The project continues to spark discussion, with four more people writing letters to council in opposition this week and another three onhand for the April 24 council meeting to ask questions about the project.

Ann Duffy, a professional sustainability consultant, voiced concerns over the environmental and human health impacts of the turf.

"I'm supportive of this in terms of helping to support the soccer club and creating a longer season for our kids to play soccer. My concern and questions are really around making sure that we make the best and most informed decision we can," Duffy said.

The report to council on June 5 (available online the Friday before the meeting) will help guide council's decision, Wilhelm-Morden said.

"I can say, as well, that there has been a tremendous amount of public consultation, (and) we've retained experts to advise staff and us as to the best surface material possible," she said.

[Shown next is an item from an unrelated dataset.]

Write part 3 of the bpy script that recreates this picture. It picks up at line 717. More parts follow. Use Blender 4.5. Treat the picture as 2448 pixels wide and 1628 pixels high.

"There has been a lot of work and thought that has gone into the project to date and I am sure that it will continue."

Dawn Titus raised concerns over where the field will end up at the end of its 10- to-15-year lifespan, noting that similar artificial turf products are shipped to Malaysia to be recycled.

"They are constructing a plant in California that should be open in 2020," replied general manager of resort experience Jan Jansen.

"Closer than Malaysia, but there are other alternatives that we are investigating as well."


Updates to definitions and increases to tipping fees are being planned as part of an update to Whistler's Solid Waste Bylaws.

The amendment bylaws received first three readings at the April 24 council meeting.

The amendments seek to clarify wording in the recently updated Solid Waste Bylaw around what constitutes a wildlife attractant.

"We are proposing that the new wording would be 'any substance or material, with or without odour, which attracts or is likely to attract wildlife, including but not limited to food, other edible products, domestic garbage or any item having contained food, pet food, seed, grease, oil, antifreeze, paint, petroleum products and compost other than grass clippings, leaves or branches,'" explained bylaw supervisor Lindsay Debou.

"Sometimes it's not common knowledge for people to know that paint, for example, is an animal attractant, and so it's easier for the public to understand what our expectations are when we clearly outline that."

Maxwell eventually voted against the bylaw, citing concerns with the wording.

Under the new definition, everyone with a barbecue outside would immediately be out of compliance, she said.

"I'm worried with our rephrasing of this and then mandating that everything has to be in a wildlife proof container or wildlife proof enclosure that we are now setting up some unrealistic expectations that might be hard for us to meet," Maxwell said.

Debou noted the new definition is similar to a previous definition used locally.

"To date, the bylaw department has never had a complaint with a barbecue and we've never had an incident with a barbecue," she said. "That being said, we definitely don't want to make things prohibitive for people."

Proposed tipping fee increases in the updated bylaw include garbage (from $140 to $155 per tonne), mixed waste ($300 to $325), mattresses ($15 to $20) and biosolids ($130 to $140).

Fees related to invasive species are dropping from $140 to $30 per tonne.

"Since the most recent tipping fee was increased last year, we've seen higher disposal costs that have come into effect, so increasing the fees at this time will help cover more costs in handling and disposing of the waste, while trying to balance the impact of illegal dumping," said acting manager of solid waste management Andrew Tucker.


Also at the April 24 meeting, a contract worth $1,333,144 was awarded to Alpine Paving Ltd., for Whistler's 2018 road and trail reconstruction.

Major road segments to be repaved this year include Village Gate Boulevard (from Highway 99 to Gateway Drive), Northlands Boulevard (Lorimer Road to Village Gate Boulevard) and Blackcomb Way (pedestrian bridge to Chateau Boulevard).

On the Valley Trail, areas needing attention include near Meadow Park, St. Andrew Spur, Brio, Beaver Flats, Millar's Pond to Spring Creek and the Cultural Connector sections.

The total amount of roads and trail needing re-paving this year is about 22,000 square metres, requiring 16,000 tonnes of asphalt.

Alpine Paving's bid was the only compliant bid received, and came in 2.5 per cent below the engineer's estimate of $1,368,000.

As has been the case in previous years, the asphalt will be trucked from Squamish rather than sourced from the plant in Cheakamus Crossing.


Municipal Director of Finance Ken Roggeman is set to leave his post with the RMOW after 14 years to take on a new opportunity at the water improvement district on Salt Spring Island.

"Ken has been part of the Whistler community for 27 years and part of the municipal staff for 14 years," Wilhelm-Morden said at the April 24 council meeting. "As Director of Finance, Ken has been an integral part of the municipal team, bringing a wealth of knowledge, commitment and integrity to his work on behalf of the community."

Meanwhile, Whistler's 2018 tax bylaws received first three readings at the April 24 meeting.

The bylaws include a proposed tax increase of 2.25 per cent and 1.1- and 4.5-per-cent increases to sewer parcel and solid waste fees, respectively. There is no proposed increase for water parcel and user fees.

The bylaws will be up for adoption at the May 8 meeting.